■ **Objective**: Show each line of the data below that has the string "from" in it.
'''
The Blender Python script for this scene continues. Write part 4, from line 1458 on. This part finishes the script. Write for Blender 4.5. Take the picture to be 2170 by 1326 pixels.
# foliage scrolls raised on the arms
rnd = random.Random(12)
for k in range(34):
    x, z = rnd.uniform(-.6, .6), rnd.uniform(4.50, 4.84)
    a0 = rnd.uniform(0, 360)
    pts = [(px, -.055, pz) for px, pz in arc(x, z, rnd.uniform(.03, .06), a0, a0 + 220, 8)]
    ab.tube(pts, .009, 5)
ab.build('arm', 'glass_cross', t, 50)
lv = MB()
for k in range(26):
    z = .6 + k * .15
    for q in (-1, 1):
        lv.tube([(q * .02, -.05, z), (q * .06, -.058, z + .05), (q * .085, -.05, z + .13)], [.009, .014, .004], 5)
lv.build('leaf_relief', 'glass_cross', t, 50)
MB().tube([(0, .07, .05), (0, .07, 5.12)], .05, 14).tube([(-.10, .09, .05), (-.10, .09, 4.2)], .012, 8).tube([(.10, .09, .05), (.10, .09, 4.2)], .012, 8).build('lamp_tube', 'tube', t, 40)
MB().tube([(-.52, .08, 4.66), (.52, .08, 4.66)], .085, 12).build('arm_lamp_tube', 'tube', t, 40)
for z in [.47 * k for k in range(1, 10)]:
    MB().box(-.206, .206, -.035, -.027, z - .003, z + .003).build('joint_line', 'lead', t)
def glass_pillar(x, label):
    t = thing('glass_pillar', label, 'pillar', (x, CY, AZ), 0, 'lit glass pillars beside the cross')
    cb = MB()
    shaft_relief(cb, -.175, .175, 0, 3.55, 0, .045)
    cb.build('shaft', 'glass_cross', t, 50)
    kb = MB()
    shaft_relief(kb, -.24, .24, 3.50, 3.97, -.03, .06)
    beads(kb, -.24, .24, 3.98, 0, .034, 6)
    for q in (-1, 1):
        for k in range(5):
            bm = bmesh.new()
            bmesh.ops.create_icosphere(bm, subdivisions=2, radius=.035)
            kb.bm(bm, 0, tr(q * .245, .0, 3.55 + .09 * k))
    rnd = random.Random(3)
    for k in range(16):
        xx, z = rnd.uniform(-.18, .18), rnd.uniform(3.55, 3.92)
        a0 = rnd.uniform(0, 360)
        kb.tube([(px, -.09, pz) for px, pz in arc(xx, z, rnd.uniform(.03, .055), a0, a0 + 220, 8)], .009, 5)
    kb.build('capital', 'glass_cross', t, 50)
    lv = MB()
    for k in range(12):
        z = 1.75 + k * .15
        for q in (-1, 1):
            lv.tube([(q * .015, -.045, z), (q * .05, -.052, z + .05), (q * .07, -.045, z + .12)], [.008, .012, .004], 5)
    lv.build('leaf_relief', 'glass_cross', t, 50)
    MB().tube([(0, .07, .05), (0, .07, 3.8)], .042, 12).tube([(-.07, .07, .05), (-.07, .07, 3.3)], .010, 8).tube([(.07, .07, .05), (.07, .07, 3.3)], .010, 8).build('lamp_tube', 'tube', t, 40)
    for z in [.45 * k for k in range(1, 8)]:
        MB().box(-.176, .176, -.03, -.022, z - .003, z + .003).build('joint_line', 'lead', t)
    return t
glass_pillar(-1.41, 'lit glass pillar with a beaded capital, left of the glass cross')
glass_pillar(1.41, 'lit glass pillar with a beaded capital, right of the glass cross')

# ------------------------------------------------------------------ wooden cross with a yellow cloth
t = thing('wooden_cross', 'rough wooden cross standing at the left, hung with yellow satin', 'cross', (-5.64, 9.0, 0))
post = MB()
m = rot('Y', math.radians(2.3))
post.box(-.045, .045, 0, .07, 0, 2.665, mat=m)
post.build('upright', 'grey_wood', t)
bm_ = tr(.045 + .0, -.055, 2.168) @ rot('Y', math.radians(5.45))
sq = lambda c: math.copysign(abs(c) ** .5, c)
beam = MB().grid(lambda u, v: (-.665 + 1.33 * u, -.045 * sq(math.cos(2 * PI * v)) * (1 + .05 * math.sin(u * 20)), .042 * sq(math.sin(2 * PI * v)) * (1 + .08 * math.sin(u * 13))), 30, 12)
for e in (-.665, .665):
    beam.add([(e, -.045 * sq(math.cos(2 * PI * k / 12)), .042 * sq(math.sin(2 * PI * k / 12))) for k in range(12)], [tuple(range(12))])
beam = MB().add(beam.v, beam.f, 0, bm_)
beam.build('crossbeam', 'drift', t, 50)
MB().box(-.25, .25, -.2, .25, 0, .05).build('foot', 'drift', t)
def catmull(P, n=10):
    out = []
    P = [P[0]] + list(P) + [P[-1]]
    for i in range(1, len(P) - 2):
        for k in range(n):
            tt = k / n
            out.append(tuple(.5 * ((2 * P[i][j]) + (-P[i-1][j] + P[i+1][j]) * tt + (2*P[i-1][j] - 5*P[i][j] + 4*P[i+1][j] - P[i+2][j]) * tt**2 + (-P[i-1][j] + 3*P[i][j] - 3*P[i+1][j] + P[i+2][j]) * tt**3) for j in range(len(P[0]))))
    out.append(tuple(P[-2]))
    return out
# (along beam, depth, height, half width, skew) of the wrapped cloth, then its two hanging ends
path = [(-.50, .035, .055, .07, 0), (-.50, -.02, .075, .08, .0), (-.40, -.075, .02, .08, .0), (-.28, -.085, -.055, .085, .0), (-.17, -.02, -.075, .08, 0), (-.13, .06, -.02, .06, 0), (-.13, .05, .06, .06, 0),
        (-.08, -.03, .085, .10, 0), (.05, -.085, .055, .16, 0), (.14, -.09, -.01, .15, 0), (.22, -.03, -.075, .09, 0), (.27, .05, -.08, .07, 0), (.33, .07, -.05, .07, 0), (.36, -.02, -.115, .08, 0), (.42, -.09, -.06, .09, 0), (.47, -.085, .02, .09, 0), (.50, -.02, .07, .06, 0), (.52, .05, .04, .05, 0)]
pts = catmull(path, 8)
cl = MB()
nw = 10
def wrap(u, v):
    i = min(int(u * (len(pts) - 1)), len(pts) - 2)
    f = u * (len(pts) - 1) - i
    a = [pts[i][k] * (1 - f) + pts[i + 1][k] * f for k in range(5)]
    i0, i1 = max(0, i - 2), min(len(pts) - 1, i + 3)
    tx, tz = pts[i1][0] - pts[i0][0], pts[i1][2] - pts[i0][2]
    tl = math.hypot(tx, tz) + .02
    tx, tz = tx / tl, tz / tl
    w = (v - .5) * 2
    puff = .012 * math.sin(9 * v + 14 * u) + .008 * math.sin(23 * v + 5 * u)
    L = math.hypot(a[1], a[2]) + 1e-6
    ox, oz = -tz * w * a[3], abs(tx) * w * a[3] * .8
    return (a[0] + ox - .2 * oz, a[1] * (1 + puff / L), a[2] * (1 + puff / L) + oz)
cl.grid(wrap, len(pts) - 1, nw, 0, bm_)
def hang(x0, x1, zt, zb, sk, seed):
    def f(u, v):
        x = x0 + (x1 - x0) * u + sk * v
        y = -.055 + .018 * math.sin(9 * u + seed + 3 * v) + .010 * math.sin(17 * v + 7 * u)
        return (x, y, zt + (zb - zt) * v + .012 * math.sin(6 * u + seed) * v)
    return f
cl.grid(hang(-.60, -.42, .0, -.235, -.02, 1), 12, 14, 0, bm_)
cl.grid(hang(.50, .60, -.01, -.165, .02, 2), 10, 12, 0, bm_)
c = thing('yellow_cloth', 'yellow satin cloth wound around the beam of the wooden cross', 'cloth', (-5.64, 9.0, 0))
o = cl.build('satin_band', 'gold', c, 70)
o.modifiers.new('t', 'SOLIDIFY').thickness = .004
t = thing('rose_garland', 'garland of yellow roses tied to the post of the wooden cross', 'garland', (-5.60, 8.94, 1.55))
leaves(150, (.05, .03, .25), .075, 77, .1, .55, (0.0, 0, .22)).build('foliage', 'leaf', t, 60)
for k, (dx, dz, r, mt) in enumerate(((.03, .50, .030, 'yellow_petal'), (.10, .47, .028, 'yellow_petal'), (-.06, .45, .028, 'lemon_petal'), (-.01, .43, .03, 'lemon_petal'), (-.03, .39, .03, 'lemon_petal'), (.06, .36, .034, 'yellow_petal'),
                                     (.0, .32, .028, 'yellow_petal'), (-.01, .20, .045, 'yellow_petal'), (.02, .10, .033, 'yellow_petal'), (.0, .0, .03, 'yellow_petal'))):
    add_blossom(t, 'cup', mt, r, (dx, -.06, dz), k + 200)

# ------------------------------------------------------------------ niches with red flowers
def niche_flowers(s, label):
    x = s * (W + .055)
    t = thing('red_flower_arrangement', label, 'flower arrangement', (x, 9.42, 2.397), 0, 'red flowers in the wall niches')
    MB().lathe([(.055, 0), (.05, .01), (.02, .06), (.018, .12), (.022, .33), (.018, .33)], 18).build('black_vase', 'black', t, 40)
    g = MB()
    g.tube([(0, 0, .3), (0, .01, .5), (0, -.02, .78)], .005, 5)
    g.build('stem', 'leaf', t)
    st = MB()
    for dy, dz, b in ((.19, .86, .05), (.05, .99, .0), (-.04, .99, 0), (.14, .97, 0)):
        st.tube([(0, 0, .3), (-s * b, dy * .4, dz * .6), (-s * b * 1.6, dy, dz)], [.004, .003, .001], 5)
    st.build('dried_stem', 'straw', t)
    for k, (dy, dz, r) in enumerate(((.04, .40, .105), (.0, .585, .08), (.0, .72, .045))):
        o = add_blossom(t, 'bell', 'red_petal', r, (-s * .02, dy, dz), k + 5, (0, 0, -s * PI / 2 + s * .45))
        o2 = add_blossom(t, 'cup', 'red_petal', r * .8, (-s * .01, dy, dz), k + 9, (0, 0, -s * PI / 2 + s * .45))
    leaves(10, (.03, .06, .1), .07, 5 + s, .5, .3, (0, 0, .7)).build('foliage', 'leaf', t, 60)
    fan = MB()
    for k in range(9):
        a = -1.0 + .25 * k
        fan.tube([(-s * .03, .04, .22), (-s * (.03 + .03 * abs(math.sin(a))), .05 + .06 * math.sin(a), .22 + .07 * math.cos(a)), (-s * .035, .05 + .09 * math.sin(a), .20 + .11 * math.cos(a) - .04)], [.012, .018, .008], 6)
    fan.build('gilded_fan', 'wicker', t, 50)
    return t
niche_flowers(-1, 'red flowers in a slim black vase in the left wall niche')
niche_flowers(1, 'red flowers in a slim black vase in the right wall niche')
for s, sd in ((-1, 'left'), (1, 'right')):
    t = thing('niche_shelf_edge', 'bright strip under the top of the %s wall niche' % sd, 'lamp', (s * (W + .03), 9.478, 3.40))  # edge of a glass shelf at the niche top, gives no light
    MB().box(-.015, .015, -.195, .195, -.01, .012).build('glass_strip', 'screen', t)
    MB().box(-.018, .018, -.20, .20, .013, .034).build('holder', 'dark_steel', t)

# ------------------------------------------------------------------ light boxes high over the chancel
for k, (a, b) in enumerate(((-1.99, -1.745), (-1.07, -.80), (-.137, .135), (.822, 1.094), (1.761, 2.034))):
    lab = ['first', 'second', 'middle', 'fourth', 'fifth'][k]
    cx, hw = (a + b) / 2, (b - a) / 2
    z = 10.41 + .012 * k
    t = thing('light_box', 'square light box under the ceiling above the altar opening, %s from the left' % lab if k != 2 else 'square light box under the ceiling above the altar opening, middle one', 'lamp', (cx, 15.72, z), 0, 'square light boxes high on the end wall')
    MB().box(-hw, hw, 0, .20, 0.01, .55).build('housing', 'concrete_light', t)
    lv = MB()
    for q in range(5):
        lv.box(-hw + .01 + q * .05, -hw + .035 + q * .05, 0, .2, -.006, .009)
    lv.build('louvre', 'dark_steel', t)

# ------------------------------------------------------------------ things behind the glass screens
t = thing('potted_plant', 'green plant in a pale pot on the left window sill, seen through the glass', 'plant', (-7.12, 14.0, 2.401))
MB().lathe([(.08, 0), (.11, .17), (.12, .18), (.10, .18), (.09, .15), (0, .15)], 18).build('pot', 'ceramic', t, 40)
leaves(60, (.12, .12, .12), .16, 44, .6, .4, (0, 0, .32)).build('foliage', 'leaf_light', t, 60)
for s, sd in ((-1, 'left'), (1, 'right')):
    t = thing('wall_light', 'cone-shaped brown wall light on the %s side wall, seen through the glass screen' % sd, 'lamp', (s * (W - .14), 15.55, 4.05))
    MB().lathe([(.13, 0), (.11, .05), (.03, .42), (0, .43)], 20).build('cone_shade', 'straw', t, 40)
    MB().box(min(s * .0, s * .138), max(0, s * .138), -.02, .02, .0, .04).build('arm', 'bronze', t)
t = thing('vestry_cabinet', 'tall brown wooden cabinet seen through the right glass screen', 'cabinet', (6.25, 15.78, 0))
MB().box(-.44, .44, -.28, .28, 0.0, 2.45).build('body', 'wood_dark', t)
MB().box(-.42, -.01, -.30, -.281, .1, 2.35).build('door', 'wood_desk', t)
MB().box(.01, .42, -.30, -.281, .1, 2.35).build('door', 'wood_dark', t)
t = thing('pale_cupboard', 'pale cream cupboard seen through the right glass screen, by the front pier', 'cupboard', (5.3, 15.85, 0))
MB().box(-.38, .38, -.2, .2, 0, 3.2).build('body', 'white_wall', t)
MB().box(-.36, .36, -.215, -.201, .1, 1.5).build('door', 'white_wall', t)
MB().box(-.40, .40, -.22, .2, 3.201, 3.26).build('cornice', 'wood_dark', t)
'''
■ **The response**:
The Blender Python script for this scene continues. Write part 4, from line 1458 on. This part finishes the script. Write for Blender 4.5. Take the picture to be 2170 by 1326 pixels.
    t = thing('light_box', 'square light box under the ceiling above the altar opening, %s from the left' % lab if k != 2 else 'square light box under the ceiling above the altar opening, middle one', 'lamp', (cx, 15.72, z), 0, 'square light boxes high on the end wall')